Les gratifications négociées par Handels sont toutefois exceptionnelles. Et les salariés payés double le dimanche ne sont pas légion. À Gröndal, un quartier de Stockholm, Sami Ahunisik tient depuis des années une petite boutique qui fait pressing, cordonnerie et clés minute. Il y a neuf mois, Posten, la poste suédoise, qui multiplie les fermetures de ses bureaux traditionnels pour les délocaliser dans des boutiques ou des épiceries, lui a demandé de reprendre cette activité en ouvrant tous les jours, dimanche compris. « Je l'ai fait pendant plusieurs mois. J'ai même demandé à avoir une compensation financière pour l'ouverture le dimanche. Mais je n'ai rien obtenu. Comme j'ai très peu de clients le dimanche, j'ai finalement décidé de fermer ce jour-là. »

Partout en Suède les autorisations se décident au niveau local, généralement sur la base d'accords de branche. Dans l'industrie mécanique, un accord-cadre prévoit une compensation de 50,61 couronnes (environ 5,50 euros) par heure travaillée le samedi ou le dimanche, qui viennent s'ajouter aux gratifications pour le travail en soirée et de nuit. « Les ouvriers qui font normalement les trois-huit travaillent généralement en deux-douze pendant le week-end afin que le minimum de personnes soient touchées, explique Max Fagerstedt, du syndicat Metall. Notre organisation y est opposée, car des tranches horaires trop longues détériorent les conditions de travail. Mais ce sont les ouvriers eux-mêmes qui décident. Ceux qui travaillent le week-end font des semaines de 26 heures au lieu des 40 heures normales. »

Olivier Truc, à Stockholm

L'Allemagne résiste

Outre-Rhin, le consensus politique autour du repos dominical est à peu près total.

Même la fédération du commerce (HDE) n'applique pas au dimanche sa revendication de libéraliser entièrement le temps d'ouverture des magasins. Malgré une certaine lenteur, l'Allemagne n'échappe cependant pas à la pression des consommateurs. En 1997, la loi sur l'ouverture des magasins a été amendée. Les heures de fermeture passant de 18 h 30 à 20 heures en semaine et de 14 heures à 16 heures le samedi. Depuis le 1er juin 2003, il est en outre possible d'effectuer ses achats jusqu'à 20 heures le samedi.

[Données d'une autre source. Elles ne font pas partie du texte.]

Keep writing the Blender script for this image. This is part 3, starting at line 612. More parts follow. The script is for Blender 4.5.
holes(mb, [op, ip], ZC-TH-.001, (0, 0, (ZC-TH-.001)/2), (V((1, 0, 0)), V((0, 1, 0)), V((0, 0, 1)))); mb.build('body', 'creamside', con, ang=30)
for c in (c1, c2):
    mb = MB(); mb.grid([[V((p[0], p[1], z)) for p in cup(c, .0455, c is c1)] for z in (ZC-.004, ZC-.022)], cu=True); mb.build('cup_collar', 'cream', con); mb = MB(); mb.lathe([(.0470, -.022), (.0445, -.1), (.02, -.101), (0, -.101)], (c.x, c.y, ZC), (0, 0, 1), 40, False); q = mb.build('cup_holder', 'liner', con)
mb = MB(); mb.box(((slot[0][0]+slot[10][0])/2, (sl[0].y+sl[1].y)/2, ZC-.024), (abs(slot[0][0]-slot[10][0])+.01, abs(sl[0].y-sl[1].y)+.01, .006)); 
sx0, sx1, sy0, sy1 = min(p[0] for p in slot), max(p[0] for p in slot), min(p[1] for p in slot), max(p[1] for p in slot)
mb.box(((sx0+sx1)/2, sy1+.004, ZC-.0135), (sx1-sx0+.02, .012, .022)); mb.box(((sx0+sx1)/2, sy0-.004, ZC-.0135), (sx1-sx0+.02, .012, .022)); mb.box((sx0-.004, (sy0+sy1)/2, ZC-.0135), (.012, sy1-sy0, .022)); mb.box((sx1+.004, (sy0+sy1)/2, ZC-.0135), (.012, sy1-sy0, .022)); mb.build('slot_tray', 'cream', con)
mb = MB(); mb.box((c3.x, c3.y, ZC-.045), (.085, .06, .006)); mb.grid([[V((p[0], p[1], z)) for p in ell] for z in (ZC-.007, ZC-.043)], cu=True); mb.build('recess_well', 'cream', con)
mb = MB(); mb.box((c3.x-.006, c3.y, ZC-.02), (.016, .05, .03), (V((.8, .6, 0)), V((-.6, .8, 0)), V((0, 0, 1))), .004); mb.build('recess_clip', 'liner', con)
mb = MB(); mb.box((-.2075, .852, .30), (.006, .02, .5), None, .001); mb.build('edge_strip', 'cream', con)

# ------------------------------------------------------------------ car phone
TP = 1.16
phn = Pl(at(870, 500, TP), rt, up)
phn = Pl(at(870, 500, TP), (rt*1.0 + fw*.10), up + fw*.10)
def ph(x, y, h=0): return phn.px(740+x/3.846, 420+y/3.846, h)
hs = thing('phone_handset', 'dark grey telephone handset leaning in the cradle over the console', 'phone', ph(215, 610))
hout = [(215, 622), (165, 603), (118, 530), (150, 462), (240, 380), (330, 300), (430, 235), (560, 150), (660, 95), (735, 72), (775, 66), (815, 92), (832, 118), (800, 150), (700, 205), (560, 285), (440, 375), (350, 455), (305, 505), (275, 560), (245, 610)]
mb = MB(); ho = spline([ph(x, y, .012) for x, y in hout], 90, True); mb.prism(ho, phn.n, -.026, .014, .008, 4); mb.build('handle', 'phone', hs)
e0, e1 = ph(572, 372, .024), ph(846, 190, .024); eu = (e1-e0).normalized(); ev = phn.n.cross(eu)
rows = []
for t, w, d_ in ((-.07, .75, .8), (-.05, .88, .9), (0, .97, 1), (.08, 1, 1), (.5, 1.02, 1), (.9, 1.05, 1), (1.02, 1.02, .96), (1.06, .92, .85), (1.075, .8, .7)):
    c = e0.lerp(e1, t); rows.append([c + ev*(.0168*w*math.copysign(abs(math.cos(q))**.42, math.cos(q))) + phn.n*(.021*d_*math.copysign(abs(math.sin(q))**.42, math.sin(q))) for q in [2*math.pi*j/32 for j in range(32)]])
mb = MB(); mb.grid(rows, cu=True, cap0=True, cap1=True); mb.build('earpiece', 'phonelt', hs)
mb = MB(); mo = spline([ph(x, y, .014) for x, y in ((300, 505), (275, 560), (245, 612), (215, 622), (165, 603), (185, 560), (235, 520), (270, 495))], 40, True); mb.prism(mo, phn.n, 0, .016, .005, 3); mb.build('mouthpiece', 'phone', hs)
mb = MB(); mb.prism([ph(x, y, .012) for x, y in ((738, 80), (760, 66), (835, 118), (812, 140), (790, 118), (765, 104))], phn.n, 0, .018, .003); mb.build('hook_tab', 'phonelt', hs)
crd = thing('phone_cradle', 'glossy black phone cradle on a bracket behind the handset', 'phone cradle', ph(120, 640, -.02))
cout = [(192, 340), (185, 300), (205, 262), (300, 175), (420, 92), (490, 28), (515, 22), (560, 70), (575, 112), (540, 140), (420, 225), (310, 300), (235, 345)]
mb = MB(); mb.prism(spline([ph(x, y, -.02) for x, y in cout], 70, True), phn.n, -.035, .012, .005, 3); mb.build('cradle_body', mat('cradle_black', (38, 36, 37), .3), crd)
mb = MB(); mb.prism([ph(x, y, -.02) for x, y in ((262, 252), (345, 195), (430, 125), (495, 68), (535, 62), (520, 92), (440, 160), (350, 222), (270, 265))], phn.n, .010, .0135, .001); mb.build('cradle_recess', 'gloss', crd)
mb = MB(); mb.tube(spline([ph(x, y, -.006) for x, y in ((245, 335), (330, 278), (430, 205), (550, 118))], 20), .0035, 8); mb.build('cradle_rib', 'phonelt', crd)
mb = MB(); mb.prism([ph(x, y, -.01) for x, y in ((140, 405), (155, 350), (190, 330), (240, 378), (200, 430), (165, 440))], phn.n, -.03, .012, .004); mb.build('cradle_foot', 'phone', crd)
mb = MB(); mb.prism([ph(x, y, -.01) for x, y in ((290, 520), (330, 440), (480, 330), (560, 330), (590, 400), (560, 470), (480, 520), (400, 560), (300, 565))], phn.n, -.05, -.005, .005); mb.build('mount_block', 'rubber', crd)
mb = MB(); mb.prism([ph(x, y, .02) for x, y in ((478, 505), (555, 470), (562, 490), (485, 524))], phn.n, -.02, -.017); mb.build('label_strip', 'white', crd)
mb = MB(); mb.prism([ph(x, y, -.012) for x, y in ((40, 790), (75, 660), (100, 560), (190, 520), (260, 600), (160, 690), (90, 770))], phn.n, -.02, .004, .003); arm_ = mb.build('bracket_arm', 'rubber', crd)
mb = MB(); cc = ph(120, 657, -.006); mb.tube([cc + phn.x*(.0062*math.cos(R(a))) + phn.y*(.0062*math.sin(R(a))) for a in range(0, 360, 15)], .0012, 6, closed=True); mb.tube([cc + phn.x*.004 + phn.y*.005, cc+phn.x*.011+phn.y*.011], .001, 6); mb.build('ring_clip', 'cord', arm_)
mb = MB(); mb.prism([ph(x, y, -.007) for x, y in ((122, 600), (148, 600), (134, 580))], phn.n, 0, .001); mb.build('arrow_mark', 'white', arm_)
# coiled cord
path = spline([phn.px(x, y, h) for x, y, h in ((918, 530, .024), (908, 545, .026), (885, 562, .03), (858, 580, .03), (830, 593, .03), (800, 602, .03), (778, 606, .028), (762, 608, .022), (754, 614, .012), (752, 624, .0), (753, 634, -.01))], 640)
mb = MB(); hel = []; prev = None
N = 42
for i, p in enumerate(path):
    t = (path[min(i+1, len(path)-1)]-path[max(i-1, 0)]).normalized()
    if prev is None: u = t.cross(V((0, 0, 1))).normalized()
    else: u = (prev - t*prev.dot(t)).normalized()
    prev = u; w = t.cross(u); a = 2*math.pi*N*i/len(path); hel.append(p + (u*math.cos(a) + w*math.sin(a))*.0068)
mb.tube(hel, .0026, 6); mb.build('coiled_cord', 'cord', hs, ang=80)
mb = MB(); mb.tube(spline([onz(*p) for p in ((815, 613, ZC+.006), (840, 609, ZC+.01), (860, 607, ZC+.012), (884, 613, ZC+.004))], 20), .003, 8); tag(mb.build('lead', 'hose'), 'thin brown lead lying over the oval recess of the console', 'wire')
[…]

« La récente extension des horaires a été bien accueillie. Mais le contexte économique reste incertain et les Allemands préfèrent économiser », commente Hubertus Pellengahr, porte-parole de la HDE. Selon la fédération, 60 % des magasins situés en centre-ville ont profité de la nouvelle réglementation du samedi. Mais 90 % d'entre eux préfèrent tout de même fermer à 18 heures. Ingrid Müller, propriétaire d'un petit magasin de mode dans une rue commerçante de Berlin, n'est pas enchantée par la nouvelle législation : « Je vais devoir travailler plus longtemps et les coûts de chauffage et d'électricité vont augmenter. Je ne suis pas sûre de rentrer dans mes frais. » En attendant, elle s'accorde quelques semaines d'essai et tente d'attirer le client en offrant « 16 % de réduction à partir de 16 heures ». Selon Volker Bosse, analyste à l'HypoVereinsbank, le système devrait surtout profiter aux grandes chaînes et aux magasins les mieux placés : « Ce n'est pas l'allongement des temps d'ouverture qui fera rentrer plus d'argent dans les caisses. » Un argument que reprend Verdi, le syndicat allemand des services, qui estime que l'extension des horaires va « profiter aux gros et mettre beaucoup de petits commerces sur la paille ». Dans ce contexte, et malgré les tentatives de plusieurs villes de l'est du pays, dont Berlin, d'accorder quelques dérogations à l'occasion des fêtes de fin d'année et d'événements particuliers, l'ouverture du dimanche ne sera pas à l'ordre du jour avant plusieurs années.